— Start DATA SEGMENT —
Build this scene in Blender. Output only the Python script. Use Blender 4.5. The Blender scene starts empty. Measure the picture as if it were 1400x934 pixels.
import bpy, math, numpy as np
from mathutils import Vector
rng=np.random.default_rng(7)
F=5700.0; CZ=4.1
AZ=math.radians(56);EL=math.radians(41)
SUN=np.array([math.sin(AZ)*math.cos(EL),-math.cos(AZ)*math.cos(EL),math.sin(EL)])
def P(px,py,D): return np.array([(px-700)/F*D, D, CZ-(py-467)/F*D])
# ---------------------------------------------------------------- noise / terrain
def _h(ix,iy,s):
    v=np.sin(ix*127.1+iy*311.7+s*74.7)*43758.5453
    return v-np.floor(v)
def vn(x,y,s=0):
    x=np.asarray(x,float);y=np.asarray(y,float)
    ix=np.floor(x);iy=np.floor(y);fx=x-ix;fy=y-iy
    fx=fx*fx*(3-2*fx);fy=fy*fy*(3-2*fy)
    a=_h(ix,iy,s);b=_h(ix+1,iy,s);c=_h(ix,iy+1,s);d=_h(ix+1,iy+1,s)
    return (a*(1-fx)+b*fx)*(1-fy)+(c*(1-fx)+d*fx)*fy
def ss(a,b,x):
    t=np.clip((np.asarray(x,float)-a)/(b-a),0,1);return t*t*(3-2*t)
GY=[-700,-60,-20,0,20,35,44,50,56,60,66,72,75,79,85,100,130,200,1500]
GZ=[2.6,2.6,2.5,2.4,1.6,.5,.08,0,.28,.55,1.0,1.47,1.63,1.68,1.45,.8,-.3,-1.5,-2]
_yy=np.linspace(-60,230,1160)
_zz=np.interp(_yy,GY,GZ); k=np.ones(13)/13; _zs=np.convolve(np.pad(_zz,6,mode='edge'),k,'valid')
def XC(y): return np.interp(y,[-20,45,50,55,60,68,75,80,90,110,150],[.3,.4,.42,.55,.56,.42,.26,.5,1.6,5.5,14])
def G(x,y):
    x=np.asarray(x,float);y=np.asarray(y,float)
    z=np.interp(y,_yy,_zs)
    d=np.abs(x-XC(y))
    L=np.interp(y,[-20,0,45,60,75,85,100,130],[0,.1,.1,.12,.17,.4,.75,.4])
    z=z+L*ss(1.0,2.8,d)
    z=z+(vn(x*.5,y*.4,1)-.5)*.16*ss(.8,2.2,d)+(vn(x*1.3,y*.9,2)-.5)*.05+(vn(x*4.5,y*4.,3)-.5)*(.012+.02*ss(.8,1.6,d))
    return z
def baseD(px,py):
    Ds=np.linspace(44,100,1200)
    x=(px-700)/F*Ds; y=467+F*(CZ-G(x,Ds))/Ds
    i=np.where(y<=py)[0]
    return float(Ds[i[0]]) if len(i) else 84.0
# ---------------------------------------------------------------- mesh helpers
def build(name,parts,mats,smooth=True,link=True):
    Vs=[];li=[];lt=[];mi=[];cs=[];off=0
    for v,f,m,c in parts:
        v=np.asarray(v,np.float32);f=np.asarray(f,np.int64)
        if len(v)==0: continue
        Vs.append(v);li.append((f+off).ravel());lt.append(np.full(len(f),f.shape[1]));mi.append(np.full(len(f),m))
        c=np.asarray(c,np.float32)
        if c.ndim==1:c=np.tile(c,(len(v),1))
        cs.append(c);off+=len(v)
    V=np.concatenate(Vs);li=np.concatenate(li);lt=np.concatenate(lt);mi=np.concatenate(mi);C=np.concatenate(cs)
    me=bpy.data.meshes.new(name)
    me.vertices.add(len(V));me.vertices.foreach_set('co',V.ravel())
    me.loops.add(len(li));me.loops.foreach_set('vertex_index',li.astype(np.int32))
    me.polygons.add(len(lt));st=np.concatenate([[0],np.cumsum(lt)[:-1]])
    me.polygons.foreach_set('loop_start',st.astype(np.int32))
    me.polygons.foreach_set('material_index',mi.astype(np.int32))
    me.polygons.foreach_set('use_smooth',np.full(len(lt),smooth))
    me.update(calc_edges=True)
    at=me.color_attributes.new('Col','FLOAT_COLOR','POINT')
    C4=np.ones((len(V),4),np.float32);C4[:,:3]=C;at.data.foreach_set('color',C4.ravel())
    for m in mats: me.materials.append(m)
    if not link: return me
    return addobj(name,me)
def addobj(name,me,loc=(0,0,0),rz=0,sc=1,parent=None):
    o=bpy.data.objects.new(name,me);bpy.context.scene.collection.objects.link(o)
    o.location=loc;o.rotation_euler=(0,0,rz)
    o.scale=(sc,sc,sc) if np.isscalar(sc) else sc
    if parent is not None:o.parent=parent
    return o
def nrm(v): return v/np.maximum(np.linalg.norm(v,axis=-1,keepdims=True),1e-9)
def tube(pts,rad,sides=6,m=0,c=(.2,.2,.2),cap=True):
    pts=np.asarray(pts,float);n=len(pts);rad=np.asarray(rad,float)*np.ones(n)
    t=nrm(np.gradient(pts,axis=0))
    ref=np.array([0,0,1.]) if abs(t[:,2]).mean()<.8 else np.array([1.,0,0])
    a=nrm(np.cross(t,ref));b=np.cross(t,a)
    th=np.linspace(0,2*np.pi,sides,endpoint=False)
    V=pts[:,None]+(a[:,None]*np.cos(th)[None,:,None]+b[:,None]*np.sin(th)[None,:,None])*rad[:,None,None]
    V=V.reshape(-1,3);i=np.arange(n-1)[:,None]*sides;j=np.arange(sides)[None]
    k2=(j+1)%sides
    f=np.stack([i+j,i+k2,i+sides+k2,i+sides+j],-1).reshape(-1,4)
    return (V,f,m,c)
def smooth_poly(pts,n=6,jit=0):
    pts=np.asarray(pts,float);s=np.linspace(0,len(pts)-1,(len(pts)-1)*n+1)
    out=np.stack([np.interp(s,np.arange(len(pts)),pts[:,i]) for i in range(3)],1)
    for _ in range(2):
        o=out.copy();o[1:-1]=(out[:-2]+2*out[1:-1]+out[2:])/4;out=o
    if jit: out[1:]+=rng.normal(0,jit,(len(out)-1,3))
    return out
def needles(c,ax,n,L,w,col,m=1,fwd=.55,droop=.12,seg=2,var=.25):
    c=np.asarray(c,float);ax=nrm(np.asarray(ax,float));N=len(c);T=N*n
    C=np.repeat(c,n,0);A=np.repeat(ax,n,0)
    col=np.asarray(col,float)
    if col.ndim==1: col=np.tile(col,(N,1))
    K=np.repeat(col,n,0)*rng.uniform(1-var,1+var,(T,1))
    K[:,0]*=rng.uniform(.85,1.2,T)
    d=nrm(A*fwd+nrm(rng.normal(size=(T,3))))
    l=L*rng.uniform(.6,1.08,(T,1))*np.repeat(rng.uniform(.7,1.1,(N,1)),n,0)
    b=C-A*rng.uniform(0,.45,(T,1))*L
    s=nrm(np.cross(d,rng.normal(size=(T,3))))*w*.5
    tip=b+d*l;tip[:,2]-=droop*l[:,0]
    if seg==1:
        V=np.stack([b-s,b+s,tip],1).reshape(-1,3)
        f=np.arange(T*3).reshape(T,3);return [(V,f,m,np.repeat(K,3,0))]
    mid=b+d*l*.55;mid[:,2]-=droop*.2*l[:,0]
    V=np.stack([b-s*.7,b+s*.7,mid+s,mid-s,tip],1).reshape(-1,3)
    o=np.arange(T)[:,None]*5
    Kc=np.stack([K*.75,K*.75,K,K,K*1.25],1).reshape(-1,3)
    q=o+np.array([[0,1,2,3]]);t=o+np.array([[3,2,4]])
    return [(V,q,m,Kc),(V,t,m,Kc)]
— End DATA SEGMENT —
• WHAT TO WORK ON
Where a line in the material above holds "stack", copy that line.

• FINISHED ANSWER
    f=np.stack([i+j,i+k2,i+sides+k2,i+sides+j],-1).reshape(-1,4)
    out=np.stack([np.interp(s,np.arange(len(pts)),pts[:,i]) for i in range(3)],1)
        V=np.stack([b-s,b+s,tip],1).reshape(-1,3)
    V=np.stack([b-s*.7,b+s*.7,mid+s,mid-s,tip],1).reshape(-1,3)
    Kc=np.stack([K*.75,K*.75,K,K,K*1.25],1).reshape(-1,3)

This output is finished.